Q&A: Journalist Ali Velshi on Trump, identity politics and bridging the gap

The Canadian global affairs and economics journalist and MSNBC host talked to host Stephen Quinn about the increasing use of cultural identities as political weapons.

The MSNBC host talks about how culture identities are used as political weapons

"What we're getting into is a culture war that's getting particularly angry," says journalist Ali Velshi. (CBC Radio)

Canadian global affairs and economics journalist Ali Velshi has become a fixture in President Donald Trump's America with his tough on-air interviews and outspoken style.

Of late, Velshi has been taking a closer look at how cultural identities like gender, class, and race are increasingly being used as political weapons.

The MSNBC host was in Vancouver Wednesday for a lecture at the Vogue Theatre. He spoke to Stephen Quinn from CBC's The Early Edition.

The name of your lecture is "The Weaponization of Culture." What does that title mean?

I'm talking about a movement that goes beyond identity politics, which most of us have thought of as a good thing.

The idea that you identify with a group that shares your grievances and helps you get ahead [is turned] into something whereby you weaponize it, and by that I mean a brutal use of politics and the vote to get the other guys out.

The net result of this is we have eliminated dialogue. We have eliminated empathy. We have eliminated the ability to talk between opposing groups.

There are moments of this weaponization that feel good for people, but what we're getting into is a culture war that's getting particularly angry.

In democracies, [we] are supposed to have outlets for dealing with these grievances. Instead, we're becoming tribal, we're getting into our corners and it's "Us versus Them."

Journalist Ali Velshi says U.S. President Donald Trump was able to connect to a disaffected section of the American populace. (Kevin Lamarque/Reuters)

We're moving into extremes as well because people are trying to make this simple when it's not.

That's right. It's all nuanced. And we're treating it like it's a zero-sum game. Your gain is my loss. Politics helps us move into those extremes, certainly in the United States.

But the media has played a role in the last 25 years, generally speaking, not booking guests like me who are speaking in shades and with nuance.

Some groups are more responsible than others. But it's going to fall onto all of society to fix this problem, to start to hear, not just listen, and to figure out ways to understand how the "other" amongst us lives and maybe to stop considering them the "other."

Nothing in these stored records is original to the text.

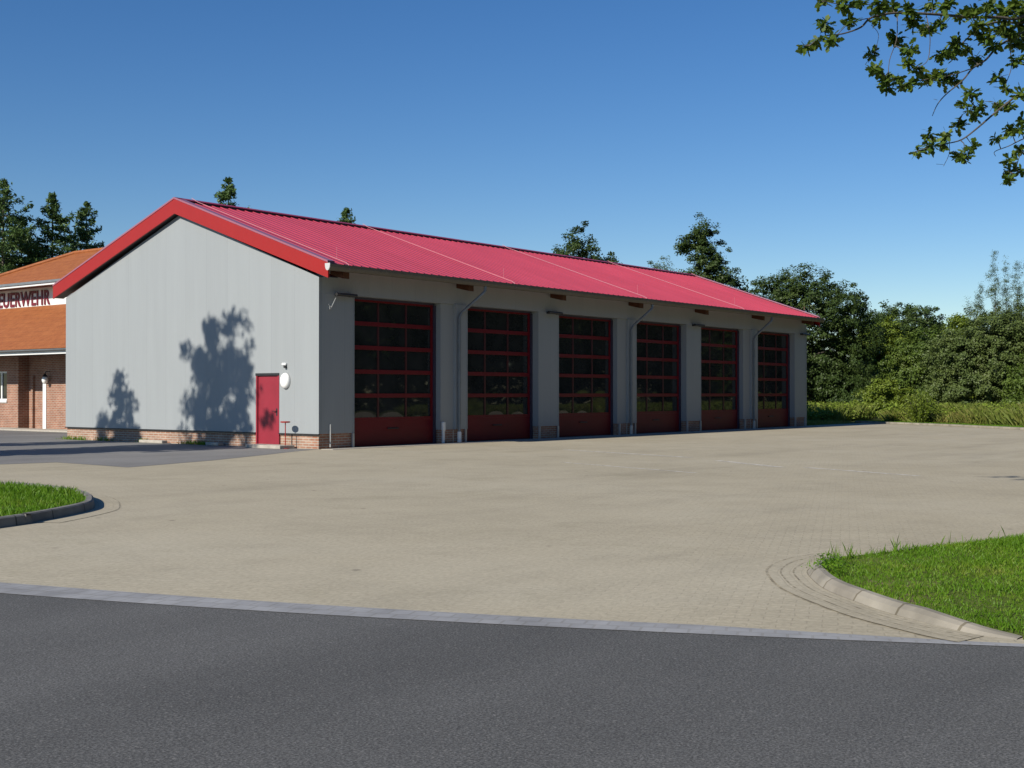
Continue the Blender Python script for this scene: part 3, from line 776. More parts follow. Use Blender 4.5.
def broadleaf(name, loc, lobes, label, cat='tree', group=None, mat='leaf_mid', clumps=260, per=26, leaf=.17, spread=.42, seed=0, trunk=(.22, 9, 14), reach=2.5, shell=.45, lean=(0, 0)):
    rng = np.random.default_rng(seed)
    t = thing(name, (loc[0], loc[1], -.03), label, cat, group)
    trunk_mb(trunk[1], trunk[0], lean, rng, trunk[2], reach).build('trunk', M['bark'], t)
    lb = np.array(lobes, float); wts = (lb[:, 3] * lb[:, 4] * lb[:, 5]) ** .72; wts /= wts.sum()
    ids = rng.choice(len(lb), clumps, p=wts); d = rand_unit(rng, clumps)
    rad = rng.uniform(0, 1, clumps) ** shell * rng.uniform(.82, 1.12, clumps)
    cc = lb[ids, :3] + d * lb[ids, 3:6] * rad[:, None]
    cc = cc[cc[:, 2] > .25]
    leaf *= .50; per = int(per * 3.2); clumps = int(clumps)
    k = len(cc); sz = spread * rng.uniform(.55, 1.4, k)
    n_each = rng.integers(int(per * .5), int(per * 1.5) + 1, k)
    idx = np.repeat(np.arange(k), n_each)
    P = cc[idx] + rand_unit(rng, len(idx)) * (rng.uniform(0, 1, len(idx)) ** .5 * sz[idx])[:, None] * np.array([1, 1, .72])
    P = P[P[:, 2] > .05]
    ax = P - (lb[:, :3] * lb[:, 3:4]).sum(0) / lb[:, 3].sum(); ax[:, 2] *= .4; ax /= np.linalg.norm(ax, axis=1)[:, None] + 1e-6
    np_mesh('crown', leaf_quads(P, leaf, rng, .1, .55, ax * .8), 4, M[mat], t)
    return t

def conifer(name, loc, h, rad, label, group=None, seed=0, base=.06, dens=1.0, leaf=.13):
    rng = np.random.default_rng(seed); t = thing(name, (loc[0], loc[1], -.03), label, 'tree', group)
    bm_ = MB().tube([(0, 0, -.1), (rng.normal() * .05, 0, h * .5), (0, 0, h)], .24, .015, 8)
    pts = []; z = h * .995
    for i in range(26): pts.append(np.column_stack([rng.normal(0, .05, 1), rng.normal(0, .05, 1), [h - .02 - i * .035]]))
    while z > h * base:
        f = (h - z) / h; r = rad * (min(f * 1.35, 1.0) ** .85) * rng.uniform(.72, 1.2)
        for _ in range(rng.integers(4, 7)):
            w = rng.uniform(0, 6.28); l = r * rng.uniform(.55, 1.22) + .12; droop = rng.uniform(-.1, .38)
            n = int((14 + 60 * l) * dens); u = rng.uniform(.12, 1, n) ** .8
            x = u * l; zz = z + x * (.25 - droop) + .35 * x * (u - .5) * .8
            side = rng.normal(0, .10 + .13 * l * (1 - u * .6), n); vert = rng.normal(0, .08, n) - np.abs(rng.normal(0, .12, n)) * u
            pts.append(np.column_stack([math.cos(w) * x - math.sin(w) * side, math.sin(w) * x + math.cos(w) * side, zz + vert]))
            bm_.tube([(0, 0, z), (math.cos(w) * l * .8, math.sin(w) * l * .8, z + l * .8 * (.2 - droop))], .03, .008, 4, cap=False)
        z -= rng.uniform(.24, .46)
    bm_.build('trunk', M['bark'], t)
    P = np.concatenate(pts)
    np_mesh('crown', leaf_quads(P, leaf, rng, .2, .32), 4, M['needle'], t)
    return t

# conifers behind the brick station
CG = 'conifers behind the fire station'
conifer('conifer_tree', (17.3, 47.0), 14.9, 4.9, 'tall dark conifer at the left edge above the orange roof', CG, 1)
conifer('conifer_tree', (20.5, 46.7), 14.4, 4.2, 'middle conifer with thin spiky tip above the orange roof', CG, 12)
conifer('conifer_tree', (23.1, 46.9), 14.2, 4.5, 'right conifer with ragged top beside the red gable edge', CG, 7)
conifer('conifer_tree', (19.6, 48.8), 12.9, 5.0, 'lower conifer filling the gap behind the two left conifers', CG, 9)
conifer('conifer_tree', (24.13, 33.69), 14.5, 4.2, 'conifer tip just showing over the red ridge near its left end', CG, 21)
conifer('conifer_tree', (32.06, 31.68), 13.4, 3.4, 'small thin conifer tip over the ridge right of the other tip', CG, 33)

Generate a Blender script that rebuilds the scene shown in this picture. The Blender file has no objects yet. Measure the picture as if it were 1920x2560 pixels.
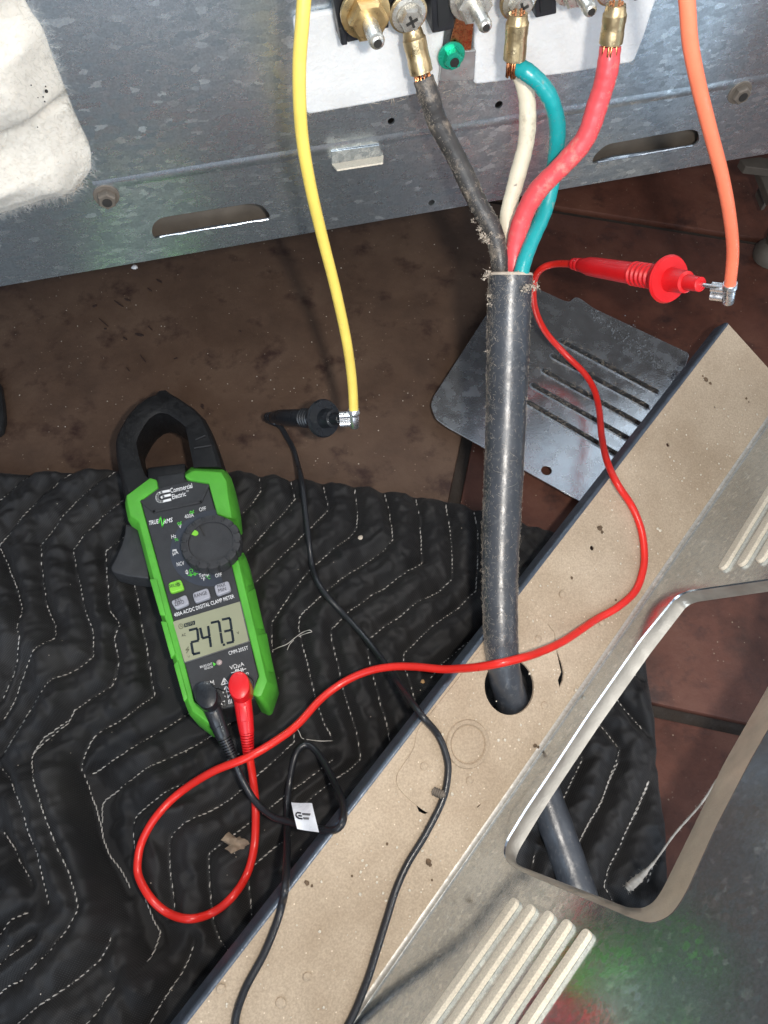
import bpy, bmesh, math, random
import numpy as np
from mathutils import Vector

random.seed(7); RNG = np.random.default_rng(7)
scene = bpy.context.scene
col = scene.collection

# ------------------------------------------------------------------ camera
FPX = 2000.0                         # focal length in photograph pixels (1920 x 2560)
PITCH, ROLL, CAMH = math.radians(62.0), math.radians(-0.9), 0.4985
Fv = np.array([0, math.cos(PITCH), -math.sin(PITCH)])
r0 = np.array([1.0, 0, 0]); u0 = np.array([0, math.sin(PITCH), math.cos(PITCH)])
Uv = math.cos(ROLL)*u0 + math.sin(ROLL)*r0
Rv = math.cos(ROLL)*r0 - math.sin(ROLL)*u0
Cv = np.array([0, 0, CAMH])
cam_d = bpy.data.cameras.new('camera'); cam = bpy.data.objects.new('camera', cam_d); col.objects.link(cam)
cam_d.sensor_fit = 'VERTICAL'; cam_d.sensor_height = 36.0; cam_d.lens = 36.0*FPX/2560.0
cam_d.clip_start = 0.01; cam_d.clip_end = 100
from mathutils import Matrix
m = Matrix.Identity(4)
for i in range(3):
    m[i][0] = Rv[i]; m[i][1] = Uv[i]; m[i][2] = -Fv[i]; m[i][3] = Cv[i]
cam.matrix_world = m
scene.camera = cam

# ------------------------------------------------------------------ light
world = bpy.data.worlds.new('World'); scene.world = world; world.use_nodes = True
bg = world.node_tree.nodes['Background']
bg.inputs[0].default_value = (0.80, 0.86, 1.0, 1); bg.inputs[1].default_value = 0.40
def area(name, loc, target, size, energy, color, size_y=None):
    l = bpy.data.lights.new(name, 'AREA'); l.energy = energy; l.color = color
    l.shape = 'RECTANGLE' if size_y else 'DISK'; l.size = size
    if size_y: l.size_y = size_y
    o = bpy.data.objects.new(name, l); col.objects.link(o); o.location = loc
    d = Vector(target) - Vector(loc); o.rotation_euler = d.to_track_quat('-Z', 'Y').to_euler()
    return o
# phone torch just right of the lens, a cool window behind the photographer and a doorway to the right
area('phone_flash', (0.055, 0.0, 0.515), (0.08, 0.25, 0.05), 0.022, 1.9, (1.0, 0.93, 0.84))
area('window_light', (0.05, -1.6, 1.0), (0.1, 0.3, 0.1), 1.5, 32.0, (0.72, 0.85, 1.0), 1.7)
area('doorway_light', (1.5, -0.1, 1.1), (0.25, 0.3, 0.1), 0.9, 9.0, (0.95, 0.97, 1.0), 1.2)
vs = scene.view_settings
vs.view_transform = 'Standard'; vs.look = 'None'; vs.gamma = 1.0; vs.use_curve_mapping = False; vs.exposure = 0.12
scene.render.engine = 'CYCLES'

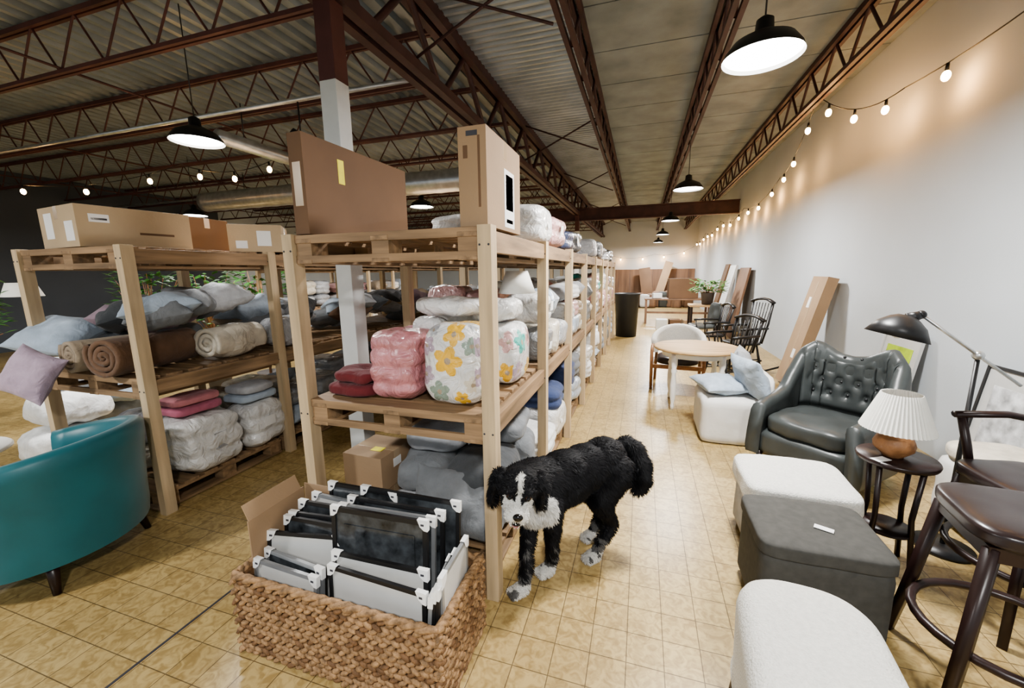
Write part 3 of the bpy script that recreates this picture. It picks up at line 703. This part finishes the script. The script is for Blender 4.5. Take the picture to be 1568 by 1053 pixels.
for i in range(nn2+1):
    s_ = -.40+.80*i/nn2; tgt = half+s_
    j = max(1, min(len(arc)-1, next((q for q in range(len(arc)) if arc[q] >= tgt), len(arc)-1)))
    tt = (tgt-arc[j-1])/(arc[j]-arc[j-1]); px = P2[j-1][0]*(1-tt)+P2[j][0]*tt; py = P2[j-1][1]*(1-tt)+P2[j][1]*tt
    top = T3[j-1]*(1-tt)+T3[j]*tt
    tx_, ty_ = (P2[j][0]-P2[j-1][0]), (P2[j][1]-P2[j-1][1]); L_ = math.hypot(tx_, ty_); nx_, ny_ = ty_/L_, -tx_/L_
    for k in range(nz+1):
        z = .42+(top-.03-.42)*k/nz
        edge = min(1, min(k, nz-k)/3, min(i, nn2-i)/4)
        off = .050+.032*math.sin(edge*PI/2)-sum(.026*math.exp(-((s_-a)**2+(z-c)**2)/.0010) for (a, c) in BT)
        off -= .007*edge*(abs(math.cos(PI*(s_/.13+(z-.56)/.2)))**8+abs(math.cos(PI*(s_/.13-(z-.56)/.2)))**8) if abs(s_) < .34 and z > .52 else 0
        vs.append((px+nx_*off, py+ny_*off, z))
for i in range(nn2):
    for k in range(nz): fs.append((i*(nz+1)+k, (i+1)*(nz+1)+k, (i+1)*(nz+1)+k+1, i*(nz+1)+k+1))
b.add(vs, fs, M['char'], True)
for (a, c) in BT:
    tgt = half+a; j = next(q for q in range(len(arc)) if arc[q] >= tgt)
    tx_, ty_ = (P2[j][0]-P2[j-1][0]), (P2[j][1]-P2[j-1][1]); L_ = math.hypot(tx_, ty_)
    b.ell((P2[j][0]+ty_/L_*.060, P2[j][1]-tx_/L_*.060, c), (.011, .011, .011), M['blackp'], u=8, v=6)
b.block((0, -.05, .375), (.58, .60, .15), M['char'], p=5, n=18, amp=.006)
b.block((0, -.01, .22), (.64, .70, .20), M['char'], p=8, n=10, amp=.0)
for (sx, sy) in ((-.29, -.31), (.29, -.31), (-.28, .30), (.28, .30)): b.cyl((sx, sy*1.04, 0), (sx, sy, .14), .014, .024, M['esp'])
b.done('wingback_armchair')
b = MB(); b.block((1.0, 2.95, .012), (.34, .3, .022), FAB['lgrey'], p=3, n=12, amp=.006); b.done('folded_rug')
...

Listen to Ali Velshi's full interview with host Stephen Quinn on CBC's The Early Edition:

The MSNBC global affairs and economics journalist talked to host Stephen Quinn about the increasing use of cultural identities as political weapons. 9:01

When we hear Donald Trump talk about crafting some sort of policy to keep immigrants out of the country, is that what's driving this or is this something happening on the ground he's acknowledging?

I think it's the latter. I think this has been going on for a long time. There are a lot of reasons for that. While we have seen advancements in the rights of African Americans, advancements in the rights of women, and advancements in the rights of gays, what a lot of disaffected white, rural Americans have seen is where is the movement for me?

But the fact that you've got a president that says that — the "Make America Great Again" slogan — tends to be code for something else.

It plays into the idea that you've been cheated for a long time and now it's time to get even.

...There are a lot of white men angry in America. We saw it in the Charlottesville rally. It's very hard to understand why in 2018, college-educated people are neo-Nazis and anti-Semites but it is real. It is a gathering of grievances that  were otherwise independent and that the internet has helped bring together and has formed the alt-right that have people saying I can fight back. "Make America Great Again" means I can get my power back from you.

The Ku Klux Klan protests on July 8, 2017 in Charlottesville, Virginia. (Chet Strange/Getty Images)

Can it be fixed?

Yes, it can be fixed. Some people who have studied this a great deal have said that they're two things that we have to do. One is we've got to turn our alarms off on all sides. We've got to assume good intentions on the other side.

You can't just be empathetic to people unless you have some ability to get into their world and understand what's driving them. Donald Trump — for good or bad — was able to build a bridge into people's empathy who had nothing to with him.

We tend to be people who think we're right, you should come around to the fact that we're right and if you don't that's your loss and you'll be left behind.

We have to start thinking about not leaving people behind.

This interview has been edited for length, clarity and structure.